21 juin 2009

Découvrir MacIvor au Fringe Festival d'Ottawa

Wild Abandon 
by Daniel MacIvor - directed by Dave Dawson, with Zach Counsil 


Une vingtaine de personnes dans la salle, dispersées sur la douzaine de rangées de chaises installées au sous-sol. Quatre tentures noires pendent sous quelques projecteurs colorés, trois paires de photos grand format, un oeuf en plâtre d'un volume généreux ; un longue chaîne glisse du plafond au plancher en milieu de scène. Un seul comédien au physique massif, aux joues rouges & lisses, au corps étonnamment jeune : Steve nous parle de sa solitude.

Le Fringe Festival débute ce week-end à Ottawa et voilà que reviennent d'agréables souvenirs de festivals de théâtre. Les barrières entourant l'Université d'Ottawa se sont recouvertes d'affiches de spectacles fixées sans discontinuer sur du carton, les abords des salles permettent d'élargir sans effort sa collection de flyer colorés : vous cherchez un spectacle pour ce soir ? Vous aimez rire, vous aimez l'humour noire ? Vous devriez venir découvrir notre spectacle dans le marché, nous jouons dans moins de trente minutes, vous pourrez voir deux des comédiennes les plus intéressantes d'Ottawa ; et nous avons reçu aujourd'hui même de très bonnes critiques dans l'Ottawa Citizen. Nous comptons sur vous !

Réminiscence du festival d'Avignon, ses rues en immense continuum d'affiches et de défilés de troupe, l'incessant ballet des flyers reçus et des petites scènes improvisées pour attirer le spectateur ; les us des comédiens ne varient pas tellement d'un continent à l'autre.
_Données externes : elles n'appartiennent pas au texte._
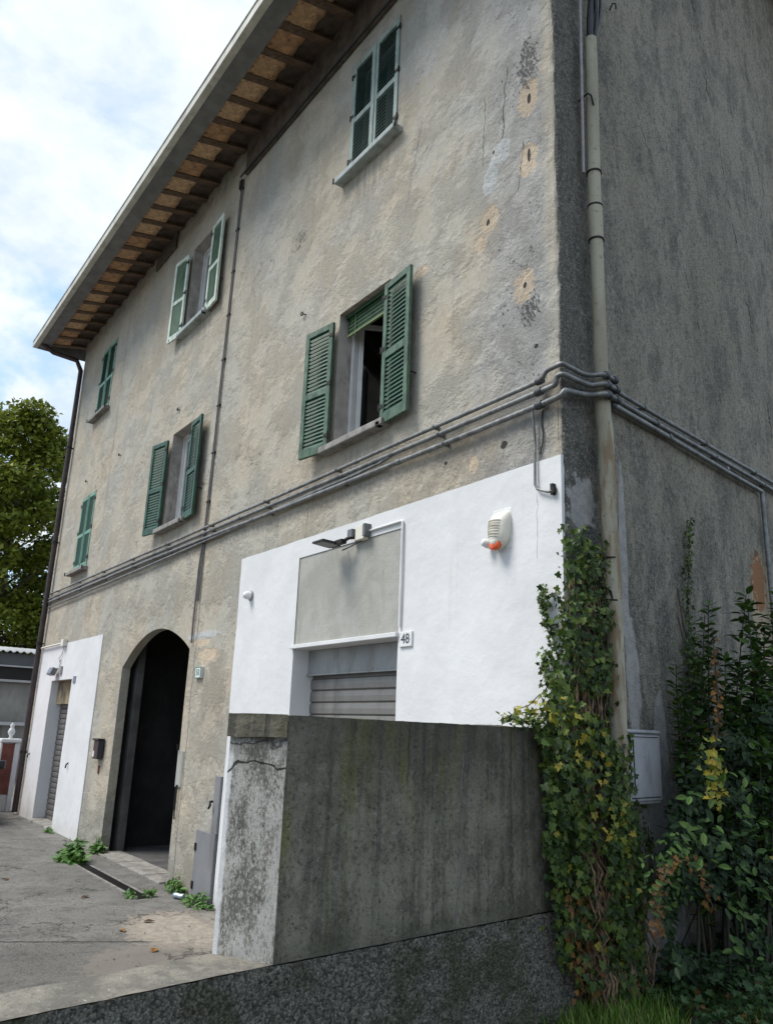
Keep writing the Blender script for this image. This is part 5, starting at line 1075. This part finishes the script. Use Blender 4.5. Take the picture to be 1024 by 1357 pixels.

Ottawa n'offre pas 800 spectacles comme le festival off d'Avignon, mais le programme propose presque 200 références sur une trentaine de pages, une douzaine de salles à explorer pendant la semaine de réjouissances.

Nous n'avons pas lancé notre exploration du théâtre canadien par l'ostensible Pornstar, son affiche mariant fesses nues et tour de Toronto ; nous sommes allés goûter à Wild Abandon du dramaturge Daniel MacIvor, présenté en sous-sol de l'Université d'Ottawa. Monologue d'une petite heure nous présentant le solitaire Steve, angoissé, doucement paranoïaque, troublé par les interrogations parentales, par l'amour comme preuve de haine, par les différents rôles sociaux de la danse. Spectacle nimbé d'humour sombre, d'excitation désabusée, et le comédien jongle joliment avec les différentes voix présentées, enchaînant avec fluidité les différents états d'âme de Steve. Défi assurément peu évident : MacIvor a créé cette pièce pour sa propre interprétation, et l'on devine les tiens forts entre l'écriture du texte et son jeu de comédien. Mais les circonvolutions absurdes et angoissées sont suffisamment plaisantes pour survivre à une deuxième création : comment résister à la scène d'ouverture, dépeignant un Steve adolescent dans un restaurant, agressé à la fourchette par la femme qu'il imaginait être sa vraie mère ?

Le théâtre de MacIvor méritera certainement une plus ample exploration, vue sa place dans la dramaturgie canadienne des 20 dernières années. Et le Fringe Festival devrait également réserver d'autres jolies découvertes, suggérées par la fin de soirée passée dans un petit parc près de l'Université. Croisement de comédiens et de musiciens échangeant flyers et impressions sur le public de leur spectacle. Un joueur de cornemuse explique que le Canada est certainement le deuxième pays de la cornemuse après l'Ecosse ; il multiplie lui-même les collaborations, il a même repris les Clash avec le groupe ska Rudeboy aperçu le week-end dernier au Westfest. Sur scène, les Snakecharmers laisse couler leur fascinant flot musical : la basse virevolte doucement autour des riffs lancinants de cithares, les mots africains résonnent au dessus des secs bondissements de tam-tam. Un danseur enthousiaste laisse onduler ses membres devenus caoutchouc sous les teintes de l'expérience sonore, et même immobile, on l'accompagne doucement les yeux mi-clos.